[EXERCISE MATERIAL start]

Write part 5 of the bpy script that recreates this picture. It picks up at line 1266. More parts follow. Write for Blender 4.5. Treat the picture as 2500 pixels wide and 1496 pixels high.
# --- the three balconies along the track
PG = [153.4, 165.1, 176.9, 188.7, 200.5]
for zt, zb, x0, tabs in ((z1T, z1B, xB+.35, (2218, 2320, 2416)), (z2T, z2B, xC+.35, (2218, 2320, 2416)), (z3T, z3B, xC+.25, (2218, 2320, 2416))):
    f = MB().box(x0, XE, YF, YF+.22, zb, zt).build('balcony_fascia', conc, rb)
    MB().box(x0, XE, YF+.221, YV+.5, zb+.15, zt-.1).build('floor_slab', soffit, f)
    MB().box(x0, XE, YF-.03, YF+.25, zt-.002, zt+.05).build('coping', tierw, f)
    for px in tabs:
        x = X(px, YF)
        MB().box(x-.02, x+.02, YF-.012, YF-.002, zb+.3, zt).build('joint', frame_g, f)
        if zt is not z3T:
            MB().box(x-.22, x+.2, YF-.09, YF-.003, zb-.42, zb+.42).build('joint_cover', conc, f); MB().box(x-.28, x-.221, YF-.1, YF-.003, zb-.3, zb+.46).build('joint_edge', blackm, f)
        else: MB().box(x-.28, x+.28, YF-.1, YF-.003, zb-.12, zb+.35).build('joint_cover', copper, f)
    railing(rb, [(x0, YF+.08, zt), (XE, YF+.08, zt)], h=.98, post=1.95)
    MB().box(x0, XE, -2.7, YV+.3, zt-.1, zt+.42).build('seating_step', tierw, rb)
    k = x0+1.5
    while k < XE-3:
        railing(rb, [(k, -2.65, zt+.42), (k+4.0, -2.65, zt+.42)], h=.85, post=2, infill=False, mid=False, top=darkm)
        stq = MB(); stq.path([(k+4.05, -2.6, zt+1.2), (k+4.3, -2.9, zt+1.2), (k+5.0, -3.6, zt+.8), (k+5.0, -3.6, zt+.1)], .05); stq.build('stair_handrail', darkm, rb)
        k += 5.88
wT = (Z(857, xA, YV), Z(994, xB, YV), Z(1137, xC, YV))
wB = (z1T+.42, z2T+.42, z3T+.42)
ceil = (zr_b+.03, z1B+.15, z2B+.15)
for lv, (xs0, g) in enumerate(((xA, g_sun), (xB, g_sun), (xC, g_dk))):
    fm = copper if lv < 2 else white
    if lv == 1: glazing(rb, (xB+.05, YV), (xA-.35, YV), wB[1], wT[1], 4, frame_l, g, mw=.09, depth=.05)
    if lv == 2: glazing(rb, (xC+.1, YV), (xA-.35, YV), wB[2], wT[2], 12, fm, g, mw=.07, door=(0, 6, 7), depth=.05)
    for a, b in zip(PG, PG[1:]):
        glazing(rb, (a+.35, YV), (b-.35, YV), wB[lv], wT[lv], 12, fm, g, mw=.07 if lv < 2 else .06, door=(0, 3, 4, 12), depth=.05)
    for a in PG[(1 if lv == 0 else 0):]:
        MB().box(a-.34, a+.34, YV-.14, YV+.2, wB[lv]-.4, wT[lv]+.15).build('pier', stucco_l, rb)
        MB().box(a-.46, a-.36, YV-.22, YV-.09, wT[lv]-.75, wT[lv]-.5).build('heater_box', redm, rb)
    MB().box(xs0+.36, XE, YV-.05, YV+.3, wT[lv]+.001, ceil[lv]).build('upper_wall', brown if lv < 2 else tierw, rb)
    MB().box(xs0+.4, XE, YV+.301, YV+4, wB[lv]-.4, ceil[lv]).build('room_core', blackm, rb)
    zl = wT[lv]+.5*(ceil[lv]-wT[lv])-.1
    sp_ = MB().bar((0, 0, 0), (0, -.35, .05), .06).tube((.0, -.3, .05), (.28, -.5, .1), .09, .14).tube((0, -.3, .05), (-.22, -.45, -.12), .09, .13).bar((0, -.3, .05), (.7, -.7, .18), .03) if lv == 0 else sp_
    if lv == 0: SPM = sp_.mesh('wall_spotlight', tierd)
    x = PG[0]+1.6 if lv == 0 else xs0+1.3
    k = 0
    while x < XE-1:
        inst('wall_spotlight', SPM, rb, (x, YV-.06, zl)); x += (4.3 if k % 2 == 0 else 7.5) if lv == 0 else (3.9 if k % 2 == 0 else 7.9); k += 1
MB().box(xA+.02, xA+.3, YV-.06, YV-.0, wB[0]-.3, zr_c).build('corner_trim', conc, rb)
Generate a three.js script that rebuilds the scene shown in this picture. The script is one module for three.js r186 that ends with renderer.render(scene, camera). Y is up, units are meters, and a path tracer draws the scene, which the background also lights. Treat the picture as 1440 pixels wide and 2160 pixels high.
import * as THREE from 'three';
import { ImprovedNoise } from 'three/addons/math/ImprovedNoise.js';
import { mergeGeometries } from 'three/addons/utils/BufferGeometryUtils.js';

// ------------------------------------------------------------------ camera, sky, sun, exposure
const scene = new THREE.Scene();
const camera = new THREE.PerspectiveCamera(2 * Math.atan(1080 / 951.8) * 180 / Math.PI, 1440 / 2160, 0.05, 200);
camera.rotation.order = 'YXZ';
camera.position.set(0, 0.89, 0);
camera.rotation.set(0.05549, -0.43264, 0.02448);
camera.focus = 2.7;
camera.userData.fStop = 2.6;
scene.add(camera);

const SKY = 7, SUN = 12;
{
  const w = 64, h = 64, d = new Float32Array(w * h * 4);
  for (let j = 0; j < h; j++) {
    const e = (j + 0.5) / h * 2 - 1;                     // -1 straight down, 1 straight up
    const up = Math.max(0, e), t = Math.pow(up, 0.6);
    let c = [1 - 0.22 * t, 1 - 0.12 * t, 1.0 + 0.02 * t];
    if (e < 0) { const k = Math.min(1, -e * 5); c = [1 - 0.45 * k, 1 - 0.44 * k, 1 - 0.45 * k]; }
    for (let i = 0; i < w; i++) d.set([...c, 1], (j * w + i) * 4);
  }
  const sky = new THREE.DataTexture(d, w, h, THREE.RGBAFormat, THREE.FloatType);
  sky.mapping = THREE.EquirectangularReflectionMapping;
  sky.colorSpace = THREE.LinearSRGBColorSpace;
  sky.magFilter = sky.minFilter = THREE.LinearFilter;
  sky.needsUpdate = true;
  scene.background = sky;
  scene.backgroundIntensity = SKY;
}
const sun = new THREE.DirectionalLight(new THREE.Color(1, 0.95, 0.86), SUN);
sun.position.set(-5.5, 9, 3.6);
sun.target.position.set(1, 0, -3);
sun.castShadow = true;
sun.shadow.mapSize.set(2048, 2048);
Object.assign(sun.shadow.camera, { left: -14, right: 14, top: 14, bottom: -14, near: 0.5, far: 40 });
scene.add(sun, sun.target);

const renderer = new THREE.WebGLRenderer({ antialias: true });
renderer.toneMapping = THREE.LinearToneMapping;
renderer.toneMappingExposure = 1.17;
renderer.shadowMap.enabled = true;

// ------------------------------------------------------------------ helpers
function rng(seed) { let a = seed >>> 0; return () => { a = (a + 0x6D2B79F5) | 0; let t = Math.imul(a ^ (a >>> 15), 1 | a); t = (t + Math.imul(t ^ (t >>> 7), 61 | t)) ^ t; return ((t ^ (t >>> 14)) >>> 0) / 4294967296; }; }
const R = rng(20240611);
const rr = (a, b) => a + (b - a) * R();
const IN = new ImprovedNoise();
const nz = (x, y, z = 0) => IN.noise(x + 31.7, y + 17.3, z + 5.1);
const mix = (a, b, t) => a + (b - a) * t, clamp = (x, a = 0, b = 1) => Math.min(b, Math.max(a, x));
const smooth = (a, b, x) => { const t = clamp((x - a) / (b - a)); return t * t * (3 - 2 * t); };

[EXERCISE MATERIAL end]

* _GIVEN PROBLEM_
Please reproduce each line exactly as written.

* _OUTPUT FOR THIS EXERCISE_
Write part 5 of the bpy script that recreates this picture. It picks up at line 1266. More parts follow. Write for Blender 4.5. Treat the picture as 2500 pixels wide and 1496 pixels high.
# --- the three balconies along the track
PG = [153.4, 165.1, 176.9, 188.7, 200.5]
for zt, zb, x0, tabs in ((z1T, z1B, xB+.35, (2218, 2320, 2416)), (z2T, z2B, xC+.35, (2218, 2320, 2416)), (z3T, z3B, xC+.25, (2218, 2320, 2416))):
    f = MB().box(x0, XE, YF, YF+.22, zb, zt).build('balcony_fascia', conc, rb)
    MB().box(x0, XE, YF+.221, YV+.5, zb+.15, zt-.1).build('floor_slab', soffit, f)
    MB().box(x0, XE, YF-.03, YF+.25, zt-.002, zt+.05).build('coping', tierw, f)
    for px in tabs:
        x = X(px, YF)
        MB().box(x-.02, x+.02, YF-.012, YF-.002, zb+.3, zt).build('joint', frame_g, f)
        if zt is not z3T:
            MB().box(x-.22, x+.2, YF-.09, YF-.003, zb-.42, zb+.42).build('joint_cover', conc, f); MB().box(x-.28, x-.221, YF-.1, YF-.003, zb-.3, zb+.46).build('joint_edge', blackm, f)
        else: MB().box(x-.28, x+.28, YF-.1, YF-.003, zb-.12, zb+.35).build('joint_cover', copper, f)
    railing(rb, [(x0, YF+.08, zt), (XE, YF+.08, zt)], h=.98, post=1.95)
    MB().box(x0, XE, -2.7, YV+.3, zt-.1, zt+.42).build('seating_step', tierw, rb)
    k = x0+1.5
    while k < XE-3:
        railing(rb, [(k, -2.65, zt+.42), (k+4.0, -2.65, zt+.42)], h=.85, post=2, infill=False, mid=False, top=darkm)
        stq = MB(); stq.path([(k+4.05, -2.6, zt+1.2), (k+4.3, -2.9, zt+1.2), (k+5.0, -3.6, zt+.8), (k+5.0, -3.6, zt+.1)], .05); stq.build('stair_handrail', darkm, rb)
        k += 5.88
wT = (Z(857, xA, YV), Z(994, xB, YV), Z(1137, xC, YV))
wB = (z1T+.42, z2T+.42, z3T+.42)
ceil = (zr_b+.03, z1B+.15, z2B+.15)
for lv, (xs0, g) in enumerate(((xA, g_sun), (xB, g_sun), (xC, g_dk))):
    fm = copper if lv < 2 else white
    if lv == 1: glazing(rb, (xB+.05, YV), (xA-.35, YV), wB[1], wT[1], 4, frame_l, g, mw=.09, depth=.05)
    if lv == 2: glazing(rb, (xC+.1, YV), (xA-.35, YV), wB[2], wT[2], 12, fm, g, mw=.07, door=(0, 6, 7), depth=.05)
    for a, b in zip(PG, PG[1:]):
        glazing(rb, (a+.35, YV), (b-.35, YV), wB[lv], wT[lv], 12, fm, g, mw=.07 if lv < 2 else .06, door=(0, 3, 4, 12), depth=.05)
    for a in PG[(1 if lv == 0 else 0):]:
        MB().box(a-.34, a+.34, YV-.14, YV+.2, wB[lv]-.4, wT[lv]+.15).build('pier', stucco_l, rb)
        MB().box(a-.46, a-.36, YV-.22, YV-.09, wT[lv]-.75, wT[lv]-.5).build('heater_box', redm, rb)
    MB().box(xs0+.36, XE, YV-.05, YV+.3, wT[lv]+.001, ceil[lv]).build('upper_wall', brown if lv < 2 else tierw, rb)
    MB().box(xs0+.4, XE, YV+.301, YV+4, wB[lv]-.4, ceil[lv]).build('room_core', blackm, rb)
    zl = wT[lv]+.5*(ceil[lv]-wT[lv])-.1
    sp_ = MB().bar((0, 0, 0), (0, -.35, .05), .06).tube((.0, -.3, .05), (.28, -.5, .1), .09, .14).tube((0, -.3, .05), (-.22, -.45, -.12), .09, .13).bar((0, -.3, .05), (.7, -.7, .18), .03) if lv == 0 else sp_
    if lv == 0: SPM = sp_.mesh('wall_spotlight', tierd)
    x = PG[0]+1.6 if lv == 0 else xs0+1.3
    k = 0
    while x < XE-1:
        inst('wall_spotlight', SPM, rb, (x, YV-.06, zl)); x += (4.3 if k % 2 == 0 else 7.5) if lv == 0 else (3.9 if k % 2 == 0 else 7.9); k += 1
MB().box(xA+.02, xA+.3, YV-.06, YV-.0, wB[0]-.3, zr_c).build('corner_trim', conc, rb)
Generate a three.js script that rebuilds the scene shown in this picture. The script is one module for three.js r186 that ends with renderer.render(scene, camera). Y is up, units are meters, and a path tracer draws the scene, which the background also lights. Treat the picture as 1440 pixels wide and 2160 pixels high.
import * as THREE from 'three';
import { ImprovedNoise } from 'three/addons/math/ImprovedNoise.js';
import { mergeGeometries } from 'three/addons/utils/BufferGeometryUtils.js';

// ------------------------------------------------------------------ camera, sky, sun, exposure
const scene = new THREE.Scene();
const camera = new THREE.PerspectiveCamera(2 * Math.atan(1080 / 951.8) * 180 / Math.PI, 1440 / 2160, 0.05, 200);
camera.rotation.order = 'YXZ';
camera.position.set(0, 0.89, 0);
camera.rotation.set(0.05549, -0.43264, 0.02448);
camera.focus = 2.7;
camera.userData.fStop = 2.6;
scene.add(camera);

const SKY = 7, SUN = 12;
{
  const w = 64, h = 64, d = new Float32Array(w * h * 4);
  for (let j = 0; j < h; j++) {
    const e = (j + 0.5) / h * 2 - 1;                     // -1 straight down, 1 straight up
    const up = Math.max(0, e), t = Math.pow(up, 0.6);
    let c = [1 - 0.22 * t, 1 - 0.12 * t, 1.0 + 0.02 * t];
    if (e < 0) { const k = Math.min(1, -e * 5); c = [1 - 0.45 * k, 1 - 0.44 * k, 1 - 0.45 * k]; }
    for (let i = 0; i < w; i++) d.set([...c, 1], (j * w + i) * 4);
  }
  const sky = new THREE.DataTexture(d, w, h, THREE.RGBAFormat, THREE.FloatType);
  sky.mapping = THREE.EquirectangularReflectionMapping;
  sky.colorSpace = THREE.LinearSRGBColorSpace;
  sky.magFilter = sky.minFilter = THREE.LinearFilter;
  sky.needsUpdate = true;
  scene.background = sky;
  scene.backgroundIntensity = SKY;
}
const sun = new THREE.DirectionalLight(new THREE.Color(1, 0.95, 0.86), SUN);
sun.position.set(-5.5, 9, 3.6);
sun.target.position.set(1, 0, -3);
sun.castShadow = true;
sun.shadow.mapSize.set(2048, 2048);
Object.assign(sun.shadow.camera, { left: -14, right: 14, top: 14, bottom: -14, near: 0.5, far: 40 });
scene.add(sun, sun.target);

const renderer = new THREE.WebGLRenderer({ antialias: true });
renderer.toneMapping = THREE.LinearToneMapping;
renderer.toneMappingExposure = 1.17;
renderer.shadowMap.enabled = true;

// ------------------------------------------------------------------ helpers
function rng(seed) { let a = seed >>> 0; return () => { a = (a + 0x6D2B79F5) | 0; let t = Math.imul(a ^ (a >>> 15), 1 | a); t = (t + Math.imul(t ^ (t >>> 7), 61 | t)) ^ t; return ((t ^ (t >>> 14)) >>> 0) / 4294967296; }; }
const R = rng(20240611);
const rr = (a, b) => a + (b - a) * R();
const IN = new ImprovedNoise();
const nz = (x, y, z = 0) => IN.noise(x + 31.7, y + 17.3, z + 5.1);
const mix = (a, b, t) => a + (b - a) * t, clamp = (x, a = 0, b = 1) => Math.min(b, Math.max(a, x));
const smooth = (a, b, x) => { const t = clamp((x - a) / (b - a)); return t * t * (3 - 2 * t); };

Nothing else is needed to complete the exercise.